RE:RE:RE:RE:Share price Mauriceopp wrote: Macloud1 wrote: Really Maurice that is what you call a paper loss. They over 61 million in non cash expenses in there and as Tiny pointed out 8.1 million US transfered to the next quarter because thye were paid after June 31st.
Mac you don’t understand accounting. I am an accountant. The cost of those sales are also going to be reported in the 3rd quarter.
Cost Of Goods Sold Made Simple
Cost of goods sold (CGS) is adjusted according to any change in Finished Goods Inventory.
Finished goods inventory is evaluated at its Cost Of Production. (COP)
Examples:
For the Quarter you had sold 100 widgets for $100,000
Your beginning inventory was 0 widgets with 0 value
You produced 200 widgets at a cost of production of $20,000
Now obviously your Ending Inventory is 100 widgets valued at $10,000
Your cost of goods sold was cost of production plus or minus change in inventory value, CGS = COP +/- Change in Inventory. In this case, CGS = $20,000 - $10,000 increase in finished goods inventory value.

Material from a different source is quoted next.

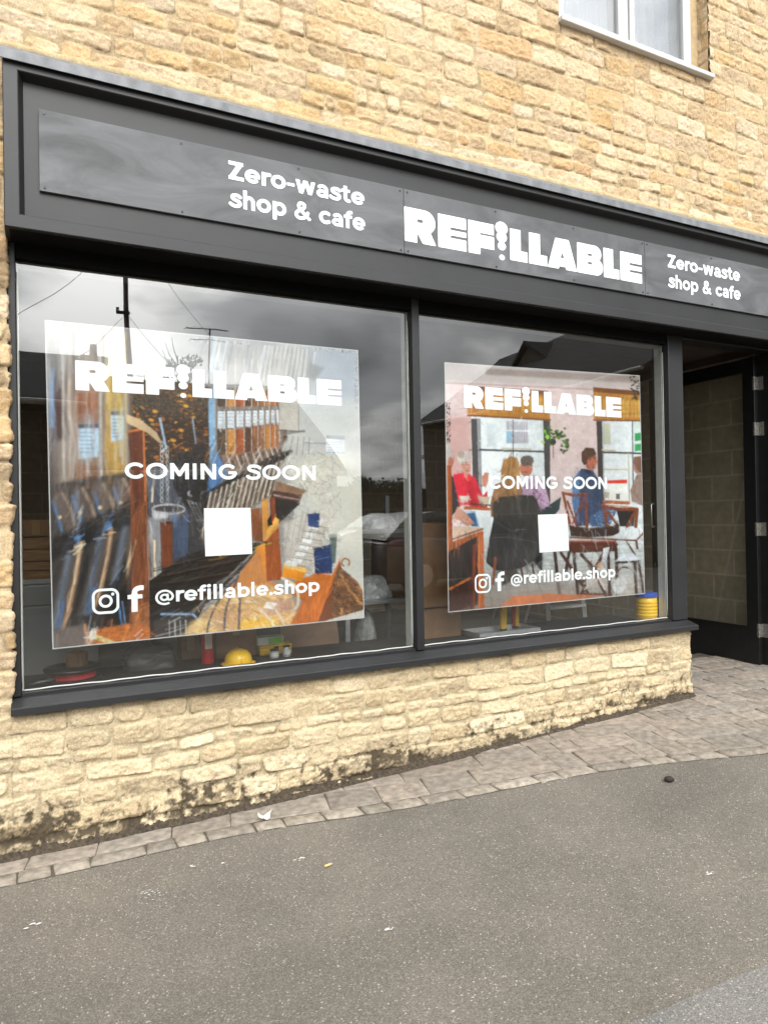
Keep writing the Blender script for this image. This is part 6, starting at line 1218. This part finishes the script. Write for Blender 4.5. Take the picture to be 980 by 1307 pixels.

For the quarter you report:
Sales $100,000
Cost of goods sold $10,000
Now for the next quarter your beginning inventory is 100 widgets valued at $10,000
Your cost of sales for this new quarter will be dependent upon your cost of production AND THE VALUE OF YOUR ENDING INVENTORY.
If your ending inventory is 100 widgets, your CGS will be equal to your COP for the quarter. If you increase inventory, your CGS will be less than COP; and if you decrease inventory, your CGS will be greater than COP.
It is clear that costs associated with sales will sooner or later offset those sales, but it is far from clear when that will happen. These principles also apply to the accounting of raw materials inventory.